[Task directions]:
Each line that holds the word "scene" is to be identified and copied.

[Supplied information]:
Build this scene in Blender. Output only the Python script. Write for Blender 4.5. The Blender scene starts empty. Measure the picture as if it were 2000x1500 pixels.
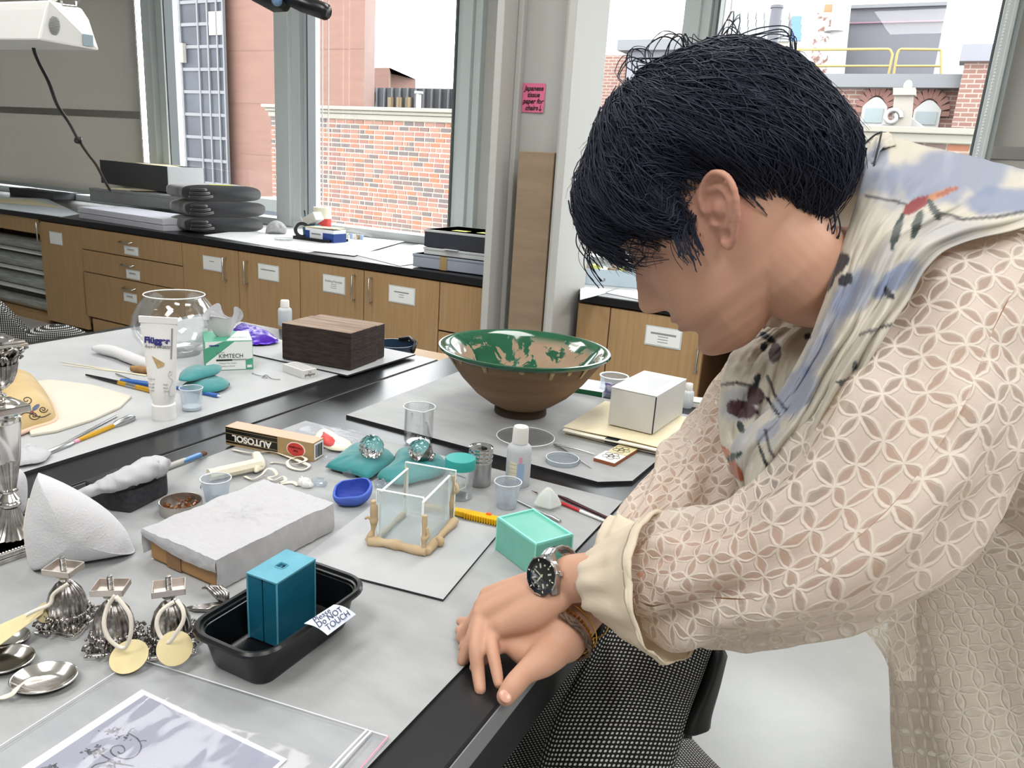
import bpy, bmesh, math, random
from mathutils import Vector, Matrix, Euler, noise
random.seed(7)
C=bpy.context.scene.collection
S=bpy.context.scene
PI=math.pi
# ---------------------------------------------------------------- camera
CAMZ=1.29
RM=Matrix(((0.88863287,0.17789734,-0.4227105),(0.45407734,-0.21188878,0.86539986),(0.06438472,-0.96096601,-0.26907048)))
CP=Vector((0,0,CAMZ))
cd=bpy.data.cameras.new('camera'); cam=bpy.data.objects.new('camera',cd); C.objects.link(cam)
cd.sensor_width=36; cd.lens=27; cd.clip_start=.02; cd.clip_end=500
cx=RM.col[0]; cy=-RM.col[1]; cz=-RM.col[2]
cam.matrix_world=Matrix(((cx[0],cy[0],cz[0],0),(cx[1],cy[1],cz[1],0),(cx[2],cy[2],cz[2],CAMZ),(0,0,0,1)))
S.camera=cam
S.view_settings.view_transform='Standard'; S.view_settings.look='None'
S.view_settings.gamma=1; S.view_settings.use_curve_mapping=False
S.view_settings.exposure=0.17
# ---------------------------------------------------------------- sky and lamps
wd=bpy.data.worlds.new('sky'); S.world=wd; wd.use_nodes=True
nt=wd.node_tree; bg=nt.nodes['Background']
bg.inputs[0].default_value=(.97,.985,1,1); bg.inputs[1].default_value=7.0
def area(name,loc,rot,sx,sy,power,col=(1,1,1)):
    l=bpy.data.lights.new(name,'AREA'); l.shape='RECTANGLE'; l.size=sx; l.size_y=sy; l.energy=power; l.color=col
    o=bpy.data.objects.new(name,l); o.location=loc; o.rotation_euler=rot; C.objects.link(o); return o
for i,(x,y,pw) in enumerate(((-2.6,-.2,30),(-.7,-.5,30),(1.2,-.4,44),(-2.6,1.9,26),(-.6,1.9,22),(1.5,1.9,34))):
    area('ceiling_light_%d'%i,(x,y,2.93),(0,0,0),.6,1.2,pw,(1,.985,.965))
S.cycles.max_bounces=10; S.cycles.diffuse_bounces=5; S.cycles.transparent_max_bounces=24; S.cycles.transmission_bounces=10
S.cycles.caustics_reflective=False; S.cycles.caustics_refractive=False
S.cycles.sample_clamp_indirect=6
# ---------------------------------------------------------------- pixel rays to places
def ray(px,py): return RM@Vector((px-1000,py-750,1500))
def P(px,py,z=.76):
    r=ray(px,py); return CP+r*((z-CAMZ)/r.z)
def D(px,py,d):
    return CP+RM@Vector(((px-1000)/1500*d,(py-750)/1500*d,d))
def HZ(px,py,x,y):
    r=ray(px,py); t=(x*r.x+y*r.y)/(r.x**2+r.y**2); return CAMZ+t*r.z
WA=math.radians(-2.4); WO=Vector((-1,3.2,0))
EU=Vector((math.cos(WA),math.sin(WA),0)); EV=Vector((-math.sin(WA),math.cos(WA),0))
def W(u,v,z): return WO+EU*u+EV*v+Vector((0,0,z))
def PW(px,py,v):
    r=ray(px,py); t=(v-(CP-WO).dot(EV))/r.dot(EV); p=CP+r*t; return (p-WO).dot(EU),p.z
# ---------------------------------------------------------------- materials
def lin(h):
    if not isinstance(h,str): return (*h[:3],1)
    h=h.lstrip('#'); o=[]
    for i in (0,2,4):
        c=int(h[i:i+2],16)/255; o.append(c/12.92 if c<=.04045 else ((c+.055)/1.055)**2.4)
    return (*o,1)
MATS={}
def mat(name,col,rough=.5,metal=0,spec=.5,var=None,bump=None,trans=0,ior=1.45,sss=0,coat=0,emit=0,alpha=1,sheen=0,transl=0):
    m=bpy.data.materials.new(name); m.use_nodes=True; n=m.node_tree.nodes; l=m.node_tree.links
    b=n['Principled BSDF']; I=b.inputs
    I['Base Color'].default_value=lin(col); I['Roughness'].default_value=rough; I['Metallic'].default_value=metal
    I['Specular IOR Level'].default_value=spec; I['IOR'].default_value=ior; I['Transmission Weight'].default_value=trans
    I['Alpha'].default_value=alpha; I['Coat Weight'].default_value=coat; I['Sheen Weight'].default_value=sheen
    if sss: I['Subsurface Weight'].default_value=sss; I['Subsurface Radius'].default_value=(.012,.005,.003); I['Subsurface Scale'].default_value=.6
    if emit: I['Emission Color'].default_value=lin(col); I['Emission Strength'].default_value=emit
    tc=n.new('ShaderNodeTexCoord')
    def nz(sc,st=(1,1,1),det=4,rg=.5):
        mp=n.new('ShaderNodeMapping'); mp.inputs['Scale'].default_value=st
        t=n.new('ShaderNodeTexNoise'); t.inputs['Scale'].default_value=sc; t.inputs['Detail'].default_value=det; t.inputs['Roughness'].default_value=rg
        l.new(tc.outputs['Object'],mp.inputs['Vector']); l.new(mp.outputs[0],t.inputs['Vector']); return t
    if var:
        c2,sc,st=var[:3]; lo,hi=(var[3:5] if len(var)>4 else (.35,.65))
        t=nz(sc,st,5,.6); r=n.new('ShaderNodeValToRGB'); r.color_ramp.elements[0].position=lo; r.color_ramp.elements[1].position=hi
        r.color_ramp.elements[0].color=lin(col); r.color_ramp.elements[1].color=lin(c2)
        l.new(t.outputs['Fac'],r.inputs[0]); l.new(r.outputs[0],I['Base Color'])
    if bump:
        sc,stg,st=bump; t=nz(sc,st); bp=n.new('ShaderNodeBump'); bp.inputs['Strength'].default_value=stg; bp.inputs['Distance'].default_value=.002
        l.new(t.outputs['Fac'],bp.inputs['Height']); l.new(bp.outputs[0],I['Normal'])
    if transl:
        tr=n.new('ShaderNodeBsdfTranslucent'); tr.inputs[0].default_value=lin(col); mx=n.new('ShaderNodeMixShader'); mx.inputs[0].default_value=transl
        l.new(b.outputs[0],mx.inputs[1]); l.new(tr.outputs[0],mx.inputs[2]); l.new(mx.outputs[0],n['Material Output'].inputs[0])
    MATS[name]=m; return m
def thin(name,tint='#ffffff',gl=.12,haze=0,hcol='#ffffff',rough=.03):
    """clear thin sheet: mostly transparent, Fresnel gloss, optional milky share"""
    m=bpy.data.materials.new(name); m.use_nodes=True; n=m.node_tree.nodes; l=m.node_tree.links
    n.remove(n['Principled BSDF']); out=n['Material Output']
    tr=n.new('ShaderNodeBsdfTransparent'); tr.inputs[0].default_value=lin(tint)
    g=n.new('ShaderNodeBsdfGlossy'); g.inputs['Roughness'].default_value=rough
    lw=n.new('ShaderNodeLayerWeight'); lw.inputs[0].default_value=.35
    mr=n.new('ShaderNodeMapRange'); mr.inputs['To Min'].default_value=gl*.2; mr.inputs['To Max'].default_value=min(1,gl*2.2)
    l.new(lw.outputs['Fresnel'],mr.inputs[0])
    mx=n.new('ShaderNodeMixShader'); l.new(mr.outputs[0],mx.inputs[0]); l.new(tr.outputs[0],mx.inputs[1]); l.new(g.outputs[0],mx.inputs[2])
    last=mx
    if haze:
        d=n.new('ShaderNodeBsdfTranslucent'); d.inputs[0].default_value=lin(hcol); d2=n.new('ShaderNodeBsdfDiffuse'); d2.inputs[0].default_value=lin(hcol)
        a=n.new('ShaderNodeMixShader'); l.new(d.outputs[0],a.inputs[1]); l.new(d2.outputs[0],a.inputs[2])
        m2=n.new('ShaderNodeMixShader'); m2.inputs[0].default_value=haze; l.new(mx.outputs[0],m2.inputs[1]); l.new(a.outputs[0],m2.inputs[2]); last=m2
    l.new(last.outputs[0],out.inputs[0]); MATS[name]=m; return m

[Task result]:
Build this scene in Blender. Output only the Python script. Write for Blender 4.5. The Blender scene starts empty. Measure the picture as if it were 2000x1500 pixels.
C=bpy.context.scene.collection
S=bpy.context.scene